Our previous reports have shown that children as young as 14 have been forced to share rooms with unrelated adults, with no safeguards in place. Children wrongly treated as adults have also been charged with immigration offences, spending periods of time in custody with adults in adult prisons, and held in immigration removal centres before being removed to France under UK-France returns agreement.    

Deciding age based on appearance is fundamentally flawed and has been widely criticised internationally. Even the Home Office’s own guidance acknowledges that “physical appearance is a notoriously unreliable basis for assessment of chronological age”.  Last year, in response to legal challenges brought by children who had been wrongly prosecuted as adults, the Home Office also admitted that the policy results in errors.   

Instead of addressing these concerns, the government has proposed to use artificial intelligence (AI) and facial recognition technologies to assess age. These proposals do not resolve the underlying problems unless significant safeguards are put in place. Existing evidence has found that AI can be even less accurate and more biased than human decision-making when judging a person’s age, with similar patterns of errors. Crucially, AI cannot account for factors that can significantly alter a young person’s appearance after fleeing conflict and persecution and making dangerous journeys, such as trauma, malnutrition and exhaustion.   

We recommend that an ‘over 25’ threshold be used for all cases where an individual is claiming to be a child - this was Home Office policy from 2019 to 2021 and is commonly found in other areas where age needs to be decided (such as ‘Challenge 25’ for shops selling alcohol).    

Kamena Dorling, Director of Policy at the Helen Bamber Foundation, said,  

“It is a huge step forward that the Home Office has finally published its own full statistics on age disputes, showing for the first time how many children are taken into care from the adult asylum system. HBF and others have been calling for this for over ten years, and now finally we have the data to allow us to understand the full scale of this crisis.  

Despite the mounting evidence of the profound harm being caused, the Home Office continues its practice of wrongly assessing children who come to the UK alone to seek protection, as adults. The latest figures should that in the second half of 2025, at least 326 child refugees were incorrectly treated as adults after a visual assessment of age at the border. The final number could be as high as 700 in just six months.
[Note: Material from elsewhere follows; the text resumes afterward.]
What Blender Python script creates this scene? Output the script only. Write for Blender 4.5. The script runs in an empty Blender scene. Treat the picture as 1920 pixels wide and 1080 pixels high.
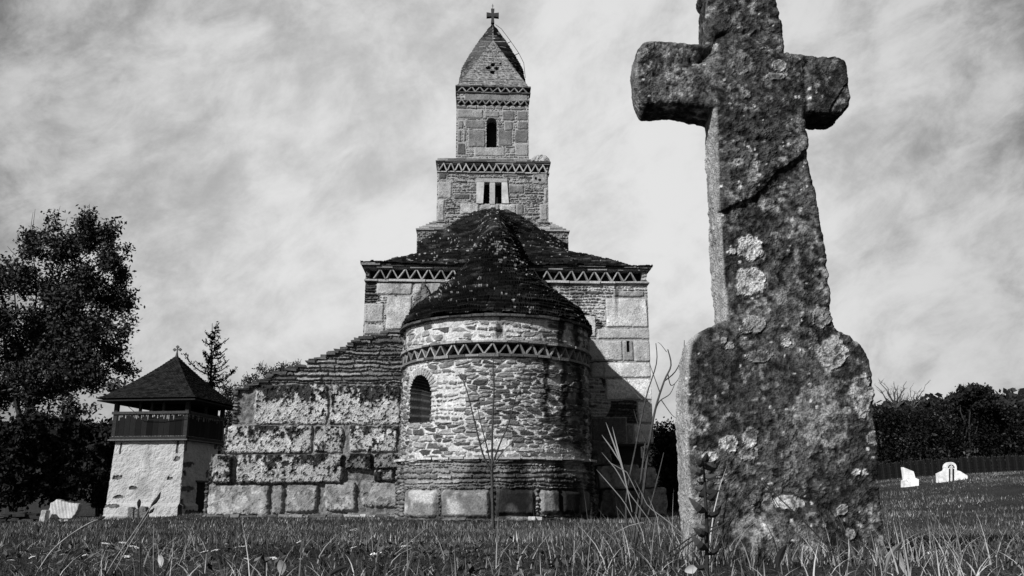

These are children who end up placed with strangers in adult accommodation, in immigration detention and even in adult prisons.  

Change is urgently needed to prevent many more children from being harmed. The Home Office must acknowledge this is as a serious safeguarding failure and take immediate steps to ensure that border officials only dispute a child's claimed age in exceptional circumstances. Children’s services must be routinely notified when a potential child has been determined by them to be an adult.”  

Notes for editors:  

Further information on the latest immigration statistics can be found here: How many people have their age assessed? - GOV.UK 

Of the 1,885 individuals first determined to be adults by border officials in an ‘initial age determination’ in July to December 2025, 949 had a subsequent age assessment. Of these, 326 (17%) were assessed to be a child and 377 are still waiting for a decision.